In his bestselling book, he repeatedly emphasizes: competition is a game for losers, only monopoly can bring excess profits. His early entrepreneurial experiences taught him that establishing financial monopolies in the traditional world is nearly impossible. Regulations will crush you, and big banks will hunt you down. Cryptocurrency has changed the rules of the game.
How to establish a monopoly in a decentralized world? The answer is: control the underlying infrastructure. When everyone builds on Ethereum, owning Ether is equivalent to collecting rent. When all transactions require stablecoins, controlling stablecoin protocols is akin to printing money. When regulation finally arrives, having a compliance license is equivalent to holding the ticket to entry.
He even funded key figures of this revolution. In 2014, his scholarship program gave $100,000 to the 19-year-old founder of Ethereum, which led him to decide to drop out of college and develop Ethereum full-time. In a sense, he not only invested in the infrastructure, but also in the people building the infrastructure.
This explains why he is laying out both traditional banks and DeFi protocols at the same time; no matter which path the future takes, he is a winner. The deeper reason may be: in his view, cryptocurrency is not Internet payment 2.0, but what it should have become, a truly free global financial system that is not controlled by any government.

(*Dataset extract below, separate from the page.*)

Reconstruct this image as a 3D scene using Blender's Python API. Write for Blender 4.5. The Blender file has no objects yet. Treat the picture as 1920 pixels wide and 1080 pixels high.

The crypto empire has taken shape
In 2025, he is no longer satisfied with being a passive holder of coins. Through multiple entities, he is building a complete cryptocurrency financial empire.
For him, cryptocurrency is not just a financial revolution, but the ultimate tool for building an unregulated Bitcoin world. Now is the time to place your bets.
After all, as his friend said: "The best adventure is a calculated adventure." In this ultimate adventure of cryptocurrency, his calculations have just begun.